Quasi niente est présentée à l’Usine C jusqu’à samedi.

Après des prestations remarquables en 2016 au FTA couronnées par un prix de la critique, le duo italien composé de Daria Deflorian et d’Antonio Tagliarini nous revient avec Quasi niente (Presque rien), un spectacle empreint de respect et de tendresse au sujet de la solitude des dépressifs et autres névrosés. Ces ombres qui parlent et se demandent comment rejoindre la réalité. « Pourquoi et comment toujours vivre, vivre, vivre si on ignore quoi regarder? ». Une pièce poétique, touchante.
Elles-ils sont des ombres. Ombres d’eux-mêmes d’abord, mais presqu’invisibles également aux yeux des autres. Elles-ils n’en parlent pas d’ailleurs, ne se parlent pas. Quasi niente est une suite de monologues qui nous font entrer dans la tête d’êtres dépressifs qui n’ont rien d’anonymes. Ces personnages approchant parfois la crise de nerfs se livrent simplement sans s’apitoyer, sans quêter de pitié.
Elles et ils ont vu et revu le film Le désert rouge de Michelangelo Antonioni avec Monica Vitti, l’avant-dernier que les deux auront fait ensemble. Un hommage d’un cinéaste à sa muse dont le personnage à la dite dérive psychotique est atténuée par des plans filmés amoureusement. Un chef d’oeuvre de l’avant-garde narrative en 1964, d’un esthétisme effarant, nourri de plans marqués par les douleurs vives d’Antonioni et doté d’une bande-son étrange, dont on retrouve quelques traces dans la pièce.
Les cinq personnages parlent ici de quotidien et de souvenirs, guère plus. D’infinis détails de leur vie qui peuvent paraître insignifiants, mais sont essentiels à leur équilibre. Sur scène, quelques commodes – dont l’une a accueilli un nouveau-né exactement comme dans Tous des oiseaux de Mouawad, coïncidence ou continuum des mélancolies? – , des chaises et un fauteuil rouge comme le désert qui les habitent.
Elles.ils sont attaché.e.s à ces meubles, seuls objets sur lesquels elles.ils peuvent se frotter sans avoir peur d’abîmer davantage le centre de leurs faiblesses. Jusqu’à temps que l’un de ces objets se mette à émettre un bruit inquiétant… Il y a de la poésie dans ce bel objet scénique, cette « enquête » presque documentaire sur la non-vie. De l’humour surprenant aussi et des chansons pour bercer l’âme.

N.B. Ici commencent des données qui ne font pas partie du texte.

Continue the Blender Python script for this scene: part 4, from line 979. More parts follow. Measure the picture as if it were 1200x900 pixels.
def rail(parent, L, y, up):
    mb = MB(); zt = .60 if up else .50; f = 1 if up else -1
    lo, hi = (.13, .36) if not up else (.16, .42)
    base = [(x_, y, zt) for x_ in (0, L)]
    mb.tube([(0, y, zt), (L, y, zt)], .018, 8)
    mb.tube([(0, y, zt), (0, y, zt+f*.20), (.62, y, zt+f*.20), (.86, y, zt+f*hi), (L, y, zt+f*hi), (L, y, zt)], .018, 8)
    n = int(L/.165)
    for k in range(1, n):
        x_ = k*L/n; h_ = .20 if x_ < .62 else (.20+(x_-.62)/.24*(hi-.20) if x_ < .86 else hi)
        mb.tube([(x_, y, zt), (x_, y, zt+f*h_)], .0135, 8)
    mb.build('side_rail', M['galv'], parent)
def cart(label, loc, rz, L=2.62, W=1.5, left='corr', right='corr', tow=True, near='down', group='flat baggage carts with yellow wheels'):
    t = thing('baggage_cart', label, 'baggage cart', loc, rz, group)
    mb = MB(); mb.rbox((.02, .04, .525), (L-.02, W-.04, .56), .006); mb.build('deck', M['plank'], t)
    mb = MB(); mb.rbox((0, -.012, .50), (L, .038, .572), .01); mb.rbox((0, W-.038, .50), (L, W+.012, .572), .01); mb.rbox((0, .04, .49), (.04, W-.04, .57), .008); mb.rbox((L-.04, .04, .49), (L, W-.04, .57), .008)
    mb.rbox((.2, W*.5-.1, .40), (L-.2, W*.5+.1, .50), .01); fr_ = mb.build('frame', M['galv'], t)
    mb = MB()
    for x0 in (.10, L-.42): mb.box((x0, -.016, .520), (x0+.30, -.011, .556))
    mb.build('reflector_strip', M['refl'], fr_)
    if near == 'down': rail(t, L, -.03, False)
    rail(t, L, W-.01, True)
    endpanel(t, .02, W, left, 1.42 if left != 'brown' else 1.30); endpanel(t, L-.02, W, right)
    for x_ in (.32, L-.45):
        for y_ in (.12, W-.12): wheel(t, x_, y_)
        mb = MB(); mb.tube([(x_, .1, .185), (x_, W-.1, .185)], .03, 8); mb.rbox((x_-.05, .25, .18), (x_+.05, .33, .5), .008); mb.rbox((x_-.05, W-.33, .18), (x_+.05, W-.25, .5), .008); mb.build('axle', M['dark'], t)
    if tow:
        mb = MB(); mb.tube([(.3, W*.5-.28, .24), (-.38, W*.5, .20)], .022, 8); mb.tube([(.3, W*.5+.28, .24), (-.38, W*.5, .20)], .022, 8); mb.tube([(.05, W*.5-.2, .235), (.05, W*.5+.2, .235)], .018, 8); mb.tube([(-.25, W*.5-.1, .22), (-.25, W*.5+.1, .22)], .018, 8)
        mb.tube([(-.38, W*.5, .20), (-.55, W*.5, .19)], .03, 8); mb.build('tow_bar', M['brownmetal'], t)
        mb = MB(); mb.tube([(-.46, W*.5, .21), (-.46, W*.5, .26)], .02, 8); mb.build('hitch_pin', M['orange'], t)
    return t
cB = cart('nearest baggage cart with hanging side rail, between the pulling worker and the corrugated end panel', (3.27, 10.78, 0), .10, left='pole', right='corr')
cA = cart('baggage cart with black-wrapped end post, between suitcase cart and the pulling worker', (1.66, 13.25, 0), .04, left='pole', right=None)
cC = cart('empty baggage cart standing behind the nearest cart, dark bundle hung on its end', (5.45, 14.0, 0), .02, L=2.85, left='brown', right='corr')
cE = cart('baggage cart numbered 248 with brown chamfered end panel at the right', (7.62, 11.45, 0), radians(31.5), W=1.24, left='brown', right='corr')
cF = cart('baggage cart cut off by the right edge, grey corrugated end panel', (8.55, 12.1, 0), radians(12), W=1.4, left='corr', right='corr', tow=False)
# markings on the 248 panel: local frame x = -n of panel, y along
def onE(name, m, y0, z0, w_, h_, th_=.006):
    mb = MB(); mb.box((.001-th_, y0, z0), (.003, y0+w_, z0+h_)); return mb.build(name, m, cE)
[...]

Les malaises de ces petites bêtes tristes sont visibles sans être ostentatoires. Ils se laissent deviner doucement, caresser de quelque empathie que l’on pourrait ressentir pour l’un.e ou l’autre. Leur fragilité ne choque guère parce qu’on la connaît, la côtoie, la vit aussi parfois.
Ces ombres existent même si on refuse si souvent de les voir, les sentir, les aimer.